Fitness skates, recreational skates, inline skates, rollerblades… whatever you want to call them, all these terms mean very much the same thing! Most adult skates in this category come with large wheels sized between 76mm and 90mm although if you are new to skating we would recommend sticking to 84mm and below in the interest of better balance. Adult skates almost always come in separate Mens and Womens models with the better brands basing their fitment around the specific anatomy and shape or a man's or a woman's foot. The kids skates are very similar in construction to the adults (with slightly smaller wheels) and they are mostly all extendable so they have a longer life when your kids inevitably grow. Most extend in length by simply adjusting the toecap to a longer length and usually extend by 4 or 5 sizes per model. There are actually very few reputable skate brands out there. For recreational skates you can pretty much pin it down to K2, Rollerblade, Bladerunner and Powerslide (and Roces make some good junior skates!). You will have to spend at least £65 to get a decent, functional adult skate and around £50 for the kids. Anything lower in price than this (like in catalogue stores and the sports shops) is a waste of your money as the materials will not allow you to skate with ease. Watch out for sports shop chains who claim to have skates at 70% off by finding loopholes in trading standards laws (simply retailing a certain model at 'full price' at just one of their branches for the shortest legal amount of time required).

The price of skates goes up with the specification, so the more you spend the better you get (ie more comfort, aluminium frames for control, better bearings for more glide, closer fit etc). There's really no need as a beginner skater to ever spend any more than £180 on these type of skates.


Top Fitness, leisure and recreational skates to look out for:

- If you are looking for adult skates the three main brands to look for are K2, Rollerblade and Powerslide. They all offer supreme quality, comfort and performance. They range from around £80-£180 going up in price as they go up in specification. Spending more will get you better comfort, better fit, better materials, better wheels, bearings and possibly other snazzy features like the BOA tightening wheel on some K2's. Regardless of which model you go for they all function very well as a recreational skate.

- For budget skates we'd recommend you look no further than Bladerunner skates. They outperform every other brand in the low price range and are the sister company to Rollerblade (who started the inline skate movement). Although some may find that they offer a less ergonomic fit and rigidity than a higher priced skate they do a fantastic job with proper polyurethane wheels and precision bearings and are ideal for the unsure first-timer or those with a limited budget.

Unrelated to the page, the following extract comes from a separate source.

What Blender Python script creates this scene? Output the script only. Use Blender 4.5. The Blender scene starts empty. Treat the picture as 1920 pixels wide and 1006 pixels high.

- Junior skates are best judged by how much growing room you will get out of the skate. All of our kids skates are size extendable so have a careful look at the size ranges of various models and buy the skate which will give you the best economy over a period of time. Bladerunner make very popular junior skates and retail at some of the lowest prices, also take a look at the K2 kids range which offer a great fit across the range and some of which come with a pad set included (wrist, knee and elbow guards).




Quad / Roller Skate

Quad skates is the preferred term for old style 4x4 roller skates.

There's many different reasons why you may want to ride on quad skates. Maybe for sentimental value because you had them when you were a kid, or maybe you want to throw yourself into your local rollerdisco or even just rock the retro vibe in the park! Quad skates can sometimes have better grip than inline skates because there is more surface area of the wheels touching the ground, although they won't hold their speed as well as an inline skate because generally the wheels are smaller (so they need to rotate more times to achieve a certain distance). Many people feel more stable in quad skates. In actual fact inline skates are often more stable because they usually have a longer wheel-base from front to back for more stability. Generally if you are going to lose your balance you will fall backwards or forwards (not topple over sideways like many seem to think... plus you have two legs so you can't 'topple'!). Regardless of these physics; if you feel more stable in your mind on quad skates then that will certainly affect your confidence and performance when you are out skating which, after all, is the only thing that really matters! In terms of 'products available', the Quad skate market isn't huge, in fact there's quite a few brands just making the same thing when it comes to the hard plastic skates; a basic polyurethane shell with a liner and wheels. We've figured out the best value and quality versions for you so you don't have to trawl through all the different brands. You may be familiar with the Classic Bauer Turbo skates. These are no longer in production however there is very close replacements (keep reading). You can also buy the soft style rollerboots which are heavily associated with 70's disco. Generally their performance isn't as good as the plastic shell skates we stock but they are still good for skating around indoors (ie a Roller Disco!). Other styles of quad skates we sell are artistic skates which are white leather with a raised heel designed for dance and Roller Derby skates (used for Roller Derby of course). Both of these styles can still be used for regular recreational use if you wish.


Top Quad Skates to look out for:

- For all round outdoor and indoor use our most popular model is the Ventro pro skates for their robust design and reasonable price. If you want something more luxurious then the Supreme Turbo skate offers a similar product with upgraded components. The Supreme Turbo takes off where the classic Bauer Turbo skate left off. In fact, it's the same mould with a more comfortable liner and better wheels than the Bauer Turbo used to have. They've re-labelled the sizes since the old Bauer Turbo skates so they now fit accurate to size.

-For soft fabric disco skates have a look at the range of Rio Roller skates and Rookie skates, all available at affordable prices.

-For Kids quad skates pay particular attention to the Orion skates ad well as the SFR Storm and the SFR Miami from Stateside. All models are available in Girls and Boys colours specifically. We've found these to be the best value size adjustable kids quad skates available.